Für jede dieser Beschäftigungen schildert Pachirat detailliert die Handgriffe, die Geräte und auch die Diskrepanz zwischen Regeln und Realität. Lebern fallen auf den Boden, werden aber trotzdem weiterverarbeitet, die Rinder werden mit mehr elektrischen Schocks als notwendig zur Schlachtung getrieben, und der Qualitätsmanager steht unter ständigem Druck, ein Auge zuzudrücken. Die Überwachung der Arbeiter beschreibt Pachirat mit Rückgriff auf Jeremy Benthams Panoptikum. Jeder Arbeiter sieht nur einen winzigen Ausschnitt aus dem Gesamtprozess, während die Aufseher und Inspektoren den gesamten Ablauf im Blick halten können.

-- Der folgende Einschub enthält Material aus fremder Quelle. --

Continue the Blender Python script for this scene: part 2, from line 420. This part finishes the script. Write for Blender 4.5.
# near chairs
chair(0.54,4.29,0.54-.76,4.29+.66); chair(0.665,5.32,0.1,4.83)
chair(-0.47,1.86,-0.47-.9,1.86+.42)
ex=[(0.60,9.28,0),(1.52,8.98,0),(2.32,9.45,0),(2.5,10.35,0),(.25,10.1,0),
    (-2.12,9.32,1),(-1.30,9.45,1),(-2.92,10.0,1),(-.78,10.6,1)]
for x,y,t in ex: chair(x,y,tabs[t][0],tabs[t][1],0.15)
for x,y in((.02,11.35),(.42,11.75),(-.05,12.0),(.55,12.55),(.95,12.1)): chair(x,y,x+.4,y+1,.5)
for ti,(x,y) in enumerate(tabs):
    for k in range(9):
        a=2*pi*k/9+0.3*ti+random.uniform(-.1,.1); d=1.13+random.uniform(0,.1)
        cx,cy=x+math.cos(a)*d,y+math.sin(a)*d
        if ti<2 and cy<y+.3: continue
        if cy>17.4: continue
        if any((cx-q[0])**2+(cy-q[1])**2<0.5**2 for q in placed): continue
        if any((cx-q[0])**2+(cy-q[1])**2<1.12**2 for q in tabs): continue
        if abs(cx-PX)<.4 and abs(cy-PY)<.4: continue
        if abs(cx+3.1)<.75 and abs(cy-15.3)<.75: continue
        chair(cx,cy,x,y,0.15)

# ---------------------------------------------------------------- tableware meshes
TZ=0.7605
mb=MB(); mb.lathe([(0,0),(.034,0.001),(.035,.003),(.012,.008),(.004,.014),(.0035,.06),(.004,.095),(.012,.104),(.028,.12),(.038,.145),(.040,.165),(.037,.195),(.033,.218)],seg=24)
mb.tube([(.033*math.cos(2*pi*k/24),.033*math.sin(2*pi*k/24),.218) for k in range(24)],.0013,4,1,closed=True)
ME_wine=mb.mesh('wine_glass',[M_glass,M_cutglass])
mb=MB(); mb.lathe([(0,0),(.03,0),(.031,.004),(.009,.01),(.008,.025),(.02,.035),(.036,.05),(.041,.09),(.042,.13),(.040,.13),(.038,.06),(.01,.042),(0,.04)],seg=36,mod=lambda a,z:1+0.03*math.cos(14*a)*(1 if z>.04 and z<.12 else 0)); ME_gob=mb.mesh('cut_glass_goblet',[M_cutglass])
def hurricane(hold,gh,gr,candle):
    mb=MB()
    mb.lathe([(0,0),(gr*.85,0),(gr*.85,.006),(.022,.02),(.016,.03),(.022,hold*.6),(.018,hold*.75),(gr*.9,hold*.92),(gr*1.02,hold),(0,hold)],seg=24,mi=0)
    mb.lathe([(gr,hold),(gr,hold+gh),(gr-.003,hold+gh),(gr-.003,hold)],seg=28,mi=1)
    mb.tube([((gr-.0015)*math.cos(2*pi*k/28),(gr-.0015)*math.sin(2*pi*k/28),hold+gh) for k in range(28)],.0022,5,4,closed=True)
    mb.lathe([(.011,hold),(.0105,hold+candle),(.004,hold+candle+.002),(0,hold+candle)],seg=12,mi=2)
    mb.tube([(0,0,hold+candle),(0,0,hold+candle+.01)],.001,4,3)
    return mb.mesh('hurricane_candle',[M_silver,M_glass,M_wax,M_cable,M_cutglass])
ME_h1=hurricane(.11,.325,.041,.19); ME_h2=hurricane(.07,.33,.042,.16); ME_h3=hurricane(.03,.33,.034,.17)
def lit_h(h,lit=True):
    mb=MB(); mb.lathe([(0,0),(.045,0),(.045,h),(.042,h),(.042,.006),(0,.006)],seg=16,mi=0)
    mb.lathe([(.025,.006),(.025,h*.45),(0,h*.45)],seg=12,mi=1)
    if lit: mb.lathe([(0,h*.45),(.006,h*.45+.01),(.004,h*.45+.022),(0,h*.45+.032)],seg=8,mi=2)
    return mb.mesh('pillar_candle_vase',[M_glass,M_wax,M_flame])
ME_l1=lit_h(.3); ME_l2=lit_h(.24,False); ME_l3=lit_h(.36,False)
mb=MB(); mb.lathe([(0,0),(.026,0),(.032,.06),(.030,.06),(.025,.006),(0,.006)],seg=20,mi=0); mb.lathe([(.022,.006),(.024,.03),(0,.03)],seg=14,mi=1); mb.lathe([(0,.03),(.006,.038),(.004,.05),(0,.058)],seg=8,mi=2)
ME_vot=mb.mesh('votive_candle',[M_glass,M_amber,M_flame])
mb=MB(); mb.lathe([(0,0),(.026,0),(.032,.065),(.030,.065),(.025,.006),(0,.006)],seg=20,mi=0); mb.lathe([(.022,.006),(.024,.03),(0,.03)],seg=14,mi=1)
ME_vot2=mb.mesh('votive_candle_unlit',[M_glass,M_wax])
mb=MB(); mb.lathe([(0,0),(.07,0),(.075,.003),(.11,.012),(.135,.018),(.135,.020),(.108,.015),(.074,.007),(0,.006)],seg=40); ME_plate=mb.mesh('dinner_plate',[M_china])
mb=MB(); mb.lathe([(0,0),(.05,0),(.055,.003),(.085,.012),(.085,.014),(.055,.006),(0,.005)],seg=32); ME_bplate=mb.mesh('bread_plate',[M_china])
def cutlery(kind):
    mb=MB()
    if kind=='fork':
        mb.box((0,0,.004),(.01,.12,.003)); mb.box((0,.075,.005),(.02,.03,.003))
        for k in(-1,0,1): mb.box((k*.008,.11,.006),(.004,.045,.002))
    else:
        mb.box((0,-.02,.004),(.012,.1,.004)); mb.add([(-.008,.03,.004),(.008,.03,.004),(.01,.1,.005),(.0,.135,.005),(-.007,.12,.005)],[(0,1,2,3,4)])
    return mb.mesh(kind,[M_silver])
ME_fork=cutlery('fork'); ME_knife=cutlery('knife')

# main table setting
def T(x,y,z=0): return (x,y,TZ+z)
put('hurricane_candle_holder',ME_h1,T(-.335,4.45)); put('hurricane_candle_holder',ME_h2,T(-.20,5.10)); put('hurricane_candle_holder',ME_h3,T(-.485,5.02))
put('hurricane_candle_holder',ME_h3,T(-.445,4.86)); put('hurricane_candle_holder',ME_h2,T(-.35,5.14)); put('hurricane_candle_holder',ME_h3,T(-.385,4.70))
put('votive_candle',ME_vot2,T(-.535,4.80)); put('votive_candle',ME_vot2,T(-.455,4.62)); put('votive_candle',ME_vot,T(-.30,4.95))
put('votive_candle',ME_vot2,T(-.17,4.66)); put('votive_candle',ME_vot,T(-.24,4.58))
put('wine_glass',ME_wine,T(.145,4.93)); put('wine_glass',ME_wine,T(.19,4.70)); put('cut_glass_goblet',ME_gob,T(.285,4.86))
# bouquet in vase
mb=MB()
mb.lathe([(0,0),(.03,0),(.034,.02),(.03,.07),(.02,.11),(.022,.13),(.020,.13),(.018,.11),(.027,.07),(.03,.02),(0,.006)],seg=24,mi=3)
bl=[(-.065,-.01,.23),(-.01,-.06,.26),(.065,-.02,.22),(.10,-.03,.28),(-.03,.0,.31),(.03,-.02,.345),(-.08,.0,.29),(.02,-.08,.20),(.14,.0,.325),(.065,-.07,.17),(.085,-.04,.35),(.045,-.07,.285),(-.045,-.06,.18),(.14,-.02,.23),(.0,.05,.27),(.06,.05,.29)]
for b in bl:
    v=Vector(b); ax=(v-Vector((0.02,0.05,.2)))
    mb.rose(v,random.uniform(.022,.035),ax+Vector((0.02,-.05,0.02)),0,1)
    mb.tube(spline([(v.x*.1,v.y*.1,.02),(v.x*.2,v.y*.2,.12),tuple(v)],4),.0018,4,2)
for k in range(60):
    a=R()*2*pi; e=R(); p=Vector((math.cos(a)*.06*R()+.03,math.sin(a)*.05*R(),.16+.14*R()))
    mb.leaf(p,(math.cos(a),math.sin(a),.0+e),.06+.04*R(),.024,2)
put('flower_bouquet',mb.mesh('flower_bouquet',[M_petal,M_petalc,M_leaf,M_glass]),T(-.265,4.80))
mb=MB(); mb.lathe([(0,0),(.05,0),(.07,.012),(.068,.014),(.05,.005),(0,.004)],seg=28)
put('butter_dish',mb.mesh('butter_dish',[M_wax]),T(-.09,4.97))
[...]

Die hoch arbeitsteilige Gestaltung der Schlachtstraße erlaubt es den Arbeitern, sich vom eigentlichen Akt des Tötens zu distanzieren. In den Augen der Mehrzahl der Arbeiter trägt diese moralische Last einzig und allein eine Person - derjenige, der das Bolzenschussgerät alle zwölf Sekunden aufsetzt und abdrückt. Dass der Tod der Rinder ein langsamer Prozess ist, der sich über mehrere Stationen hinzieht, wird vollständig verdrängt.

Pachirats Tätigkeit im Schlachthof endet damit, dass er von einem Inspektor aufgefordert wird, gegen den Betrieb auszusagen, nämlich Verstöße gegen Hygienebestimmungen zu bezeugen. Er legt daraufhin seine Identität offen und weist den Inspektor darauf hin, dass sein Bericht auf der Anonymisierung des Betriebes und seiner Kollegen beruht. Pachirat schweigt, weil er sich verpflichtet fühlt, seine meist aus sozial schwachen Schichten stammenden Kollegen zu schützen. Diese letzten Szenen des Buches deuten an, in welchem von außen kaum wahrnehmbaren Netz von Verdächtigung, Kontrolle und Furcht alle Teilnehmer dieses Systems gefangen sind.

Pachirat schließt sein Buch mit Gedanken über Versuche, die Unsichtbarkeit dieses Geschäfts zu überwinden. Gegner der industrialisierten Fleischproduktion sehen oft in der Sichtbarmachung der in ihren Augen unhaltbaren Praktiken einen ersten Schritt, Widerstand zu erzeugen. Pachirat bezweifelt jedoch die Erfolgsaussichten dieser Strategie. Das Abstoßende sichtbar zu machen kann nicht nur Mitgefühl und aktiven Widerstand, sondern langfristig auch Apathie hervorrufen. Völlige Transparenz muss nicht notwendig zu den erwünschten politischen Veränderungen führen.

In dieser Analyse von völliger Transparenz als Gegenpol zu Geheimhaltung, Absonderung und Isolierung bleibt Pachirat etwas kurz, und ein weiter ausholender theoretischer Bogen wäre an dieser Stelle angemessen gewesen. Die überzeugende Stärke des Buches bleibt jedoch die prosaische, nie in vereinfachende moralische Verdammung abgleitende und dennoch aufschreckende Schilderung des Funktionierens eines modernen industriellen Schlachthofes.

THOMAS WEBER

Timothy Pachirat: "Every Twelve Seconds". Industrialized Slaughter and the Politics of Sight.

Yale University Press, New Haven, 2011. 302 S., geb., 30,99 [Euro].